Une telle réflexion, construite à partir d’une pratique, montre l’enjeu de la connaissance du contexte. Mais il s’agit souvent de le mettre en cause, de le déstructurer pour ensuite mieux le reconfigurer. Il ne s’agit donc pas à priori d’une situation naturelle de consensus. En effet, il faut changer des modes de faire, bouleverser des habitudes, transformer des rôles, réinterroger des priorités. On peut imaginer les difficultés induites, les conflits à gérer, la diplomatie dont il faut faire preuve pour faire évoluer une situation qui manifestement ne peut se pérenniser.
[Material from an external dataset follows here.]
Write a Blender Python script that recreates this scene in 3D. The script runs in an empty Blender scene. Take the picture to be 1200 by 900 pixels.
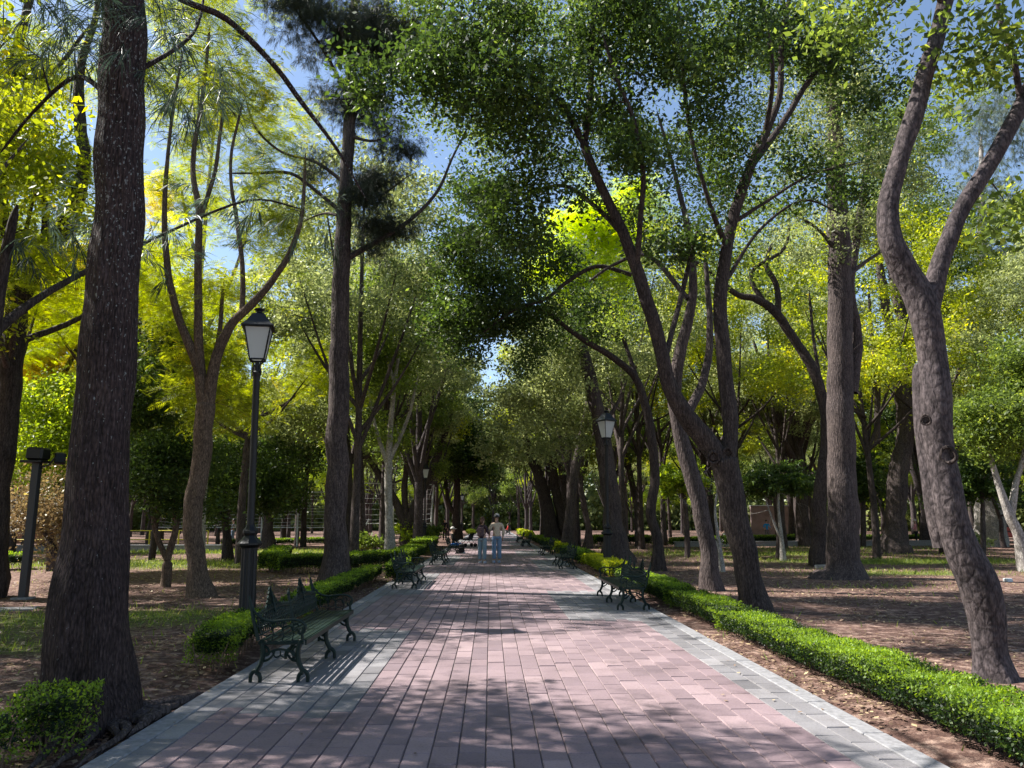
import bpy, math, random
import numpy as np
R = math.radians
rng = np.random.default_rng(7)
random.seed(7)
scene = bpy.context.scene
col = scene.collection

# ------------------------------------------------------------------ camera
CAM_H = 1.60; F = 870.0; PITCH = R(10.48); YAW = R(1.62)      # F in pixels of a 1200 px wide frame
cam_d = bpy.data.cameras.new("camera"); cam = bpy.data.objects.new("camera", cam_d); col.objects.link(cam)
cam.location = (0, 0, CAM_H); cam.rotation_euler = (R(90) + PITCH, 0, -YAW)
cam_d.sensor_width = 36; cam_d.lens = 36 * F / 1200; cam_d.clip_start = .05; cam_d.clip_end = 2000
scene.camera = cam
# ------------------------------------------------------------------ light
SUN_EL = R(48); SUN_AZ = R(-74)                                 # azimuth from +Y, towards -X (left of the path, a little ahead)
world = bpy.data.worlds.new("World"); scene.world = world; world.use_nodes = True
nt = world.node_tree; bg = nt.nodes["Background"]; sky = nt.nodes.new("ShaderNodeTexSky")
sky.sky_type = 'NISHITA'; sky.sun_disc = False; sky.sun_elevation = SUN_EL; sky.sun_rotation = SUN_AZ
sky.air_density = 1.0; sky.dust_density = .6; sky.ozone_density = 1.0
nt.links.new(sky.outputs[0], bg.inputs[0]); bg.inputs[1].default_value = .085
sd = bpy.data.lights.new("sun", 'SUN'); sun = bpy.data.objects.new("sun", sd); col.objects.link(sun)
sd.energy = 5.0; sd.angle = R(.53); sd.color = (1, .965, .91)
from mathutils import Vector, noise
sdir = Vector((math.sin(SUN_AZ) * math.cos(SUN_EL), math.cos(SUN_AZ) * math.cos(SUN_EL), math.sin(SUN_EL)))
sun.rotation_euler = sdir.to_track_quat('Z', 'Y').to_euler()
scene.view_settings.view_transform = 'Standard'; scene.view_settings.look = 'None'
scene.view_settings.exposure = 1.36; scene.view_settings.gamma = 1
scene.cycles.max_bounces = 6; scene.cycles.diffuse_bounces = 3; scene.cycles.transmission_bounces = 4
scene.cycles.sample_clamp_indirect = 4
scene.cycles.use_denoising = True

# ------------------------------------------------------------------ pixel -> world helpers (1200x900 frame)
sp, cp, sy, cy = math.sin(PITCH), math.cos(PITCH), math.sin(YAW), math.cos(YAW)
def ray(px, py):
    a, b = (px - 600) / F, -(py - 450) / F
    f = np.array([sy * cp, cy * cp, sp]); r = np.array([cy, -sy, 0]); u = np.array([-sy * sp, -cy * sp, cp])
    return f + a * r + b * u
def at(px, py, Y):
    d = ray(px, py); t = Y / d[1]
    return np.array([0, 0, CAM_H]) + d * t
def ground(px, py, z=0.):
    d = ray(px, py); t = (z - CAM_H) / d[2]
    return np.array([0, 0, CAM_H]) + d * t
def mpp(Y): return Y / F * 1.0                                   # metres per pixel at depth Y

# ------------------------------------------------------------------ object helpers
def tag(o, label=None, cat=None, group=None, kind=None):
    if label: o['label'] = label
    if cat: o['category'] = cat
    if group: o['group'] = group
    if kind: o['kind'] = kind
    return o
def empty(name, loc, rz=0):
    o = bpy.data.objects.new(name, None); col.objects.link(o); o.location = loc; o.rotation_euler = (0, 0, rz)
    o.empty_display_size = .2
    return o
def link(name, me, parent=None, world_space=False):
    o = bpy.data.objects.new(name, me); col.objects.link(o)
    if parent is not None:
        o.parent = parent
        if world_space: o.location = -Vector(parent.location)
    return o
def copy_tree(o, parent=None):
    c = o.copy(); col.objects.link(c)
    if parent is not None: c.parent = parent
    for ch in list(o.children): copy_tree(ch, c)
    return c

class MB:
    """collects polygons and links them as one mesh"""
    def __init__(s): s.v = []; s.f = []; s.n = 0
    def add(s, v, f):
        v = np.asarray(v, float); s.v.append(v)
        s.f.append([tuple(int(i) + s.n for i in q) for q in f]); s.n += len(v)
        return s
    def box(s, c, d, rz=0, bev=0, rx=0, ry=0):
        x, y, z = d[0] / 2, d[1] / 2, d[2] / 2; b = min(bev, x * .45, y * .45, z * .45)
        if b <= 0:
            v = [(sx * x, sy_ * y, sz * z) for sz in (-1, 1) for sx, sy_ in ((-1, -1), (1, -1), (1, 1), (-1, 1))]
            f = [(3, 2, 1, 0), (4, 5, 6, 7), (0, 1, 5, 4), (1, 2, 6, 5), (2, 3, 7, 6), (3, 0, 4, 7)]
        else:
            v = []; f = []
            for zz, k in ((-z, b), (-z + b, 0), (z - b, 0), (z, b)):
                X, Y_ = x - k, y - k; c_ = b if k == 0 else b * .6
                v += [(-X + c_, -Y_, zz), (X - c_, -Y_, zz), (X, -Y_ + c_, zz), (X, Y_ - c_, zz), (X - c_, Y_, zz), (-X + c_, Y_, zz), (-X, Y_ - c_, zz), (-X, -Y_ + c_, zz)]
            f.append(tuple(range(7, -1, -1))); f.append(tuple(range(24, 32)))
            for k in range(3):
                for i in range(8): f.append((k * 8 + i, k * 8 + (i + 1) % 8, k * 8 + 8 + (i + 1) % 8, k * 8 + 8 + i))
        v = np.array(v)
        if ry: v = v @ np.array([[math.cos(ry), 0, -math.sin(ry)], [0, 1, 0], [math.sin(ry), 0, math.cos(ry)]])
        if rx: v = v @ np.array([[1, 0, 0], [0, math.cos(rx), math.sin(rx)], [0, -math.sin(rx), math.cos(rx)]])
        if rz: v = v @ np.array([[math.cos(rz), math.sin(rz), 0], [-math.sin(rz), math.cos(rz), 0], [0, 0, 1]])
        return s.add(v + np.array(c), f)
    def tube(s, pts, rad, sides=8, flat=None, cap=True, seed=None, rough=0.):
        v, f = tube_arrays(pts, rad, sides, seed, rough)
        f = [tuple(q) for q in f]; n = len(pts)
        if cap: f.append(tuple(range(sides - 1, -1, -1))); f.append(tuple(range((n - 1) * sides, n * sides)))
        return s.add(v, f)
    def lathe(s, prof, c=(0, 0, 0), sides=16, lobes=0, amp=0):
        v = []
        for r, z in prof:
            for i in range(sides):
                a = 2 * math.pi * i / sides; k = 1 + (amp * math.cos(a * lobes) if lobes else 0)
                v.append((c[0] + r * k * math.cos(a), c[1] + r * k * math.sin(a), c[2] + z))
        f = [(k * sides + i, k * sides + (i + 1) % sides, (k + 1) * sides + (i + 1) % sides, (k + 1) * sides + i) for k in range(len(prof) - 1) for i in range(sides)]
        f.append(tuple(range(sides - 1, -1, -1))); f.append(tuple(range((len(prof) - 1) * sides, len(prof) * sides)))
        return s.add(v, f)
    def prism(s, poly, t, M=None):
        """poly: list of (a,b); extruded t along the third axis; M maps (a,b,c)->xyz"""
        n = len(poly); v = [(a, b, -t / 2) for a, b in poly] + [(a, b, t / 2) for a, b in poly]
        f = [tuple(range(n - 1, -1, -1)), tuple(range(n, 2 * n))] + [(i, (i + 1) % n, n + (i + 1) % n, n + i) for i in range(n)]
        v = np.array([M(*q) for q in v]) if M else np.array(v)
        return s.add(v, f)
    def build(s, name, mat, parent=None, smooth=True, angle=None):
        me = bpy.data.meshes.new(name)
        me.from_pydata(np.concatenate(s.v).tolist(), [], [q for fs in s.f for q in fs])
        me.validate(); me.update()
        if mat: me.materials.append(mat)
        if smooth:
            me.polygons.foreach_set('use_smooth', np.ones(len(me.polygons), bool))
            me.set_sharp_from_angle(angle=R(angle or 40))
        return link(name, me, parent)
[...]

Peut-on échapper à cette période d’instabilité, de doute, de remise en cause ? Un des enjeux est qu’elle soit comprise, intégrée par les acteurs pour que s’engage une reconfiguration féconde. Reste que déconstruction ne veut pas dire démolition sans perspective, quand on aura cassé sans rien apporter de convaincant. De même reconfigurer en tant que concept et étape nécessaire ne peut se suffire à lui-même si les actes, les transformations concrètes ne sont pas au rendez-vous, ou si les résultats ne sont pas à la hauteur de ce qui est annoncé. « Toute ressemblance avec des situations existantes, locales ou nationales, ne serait que fortuite ».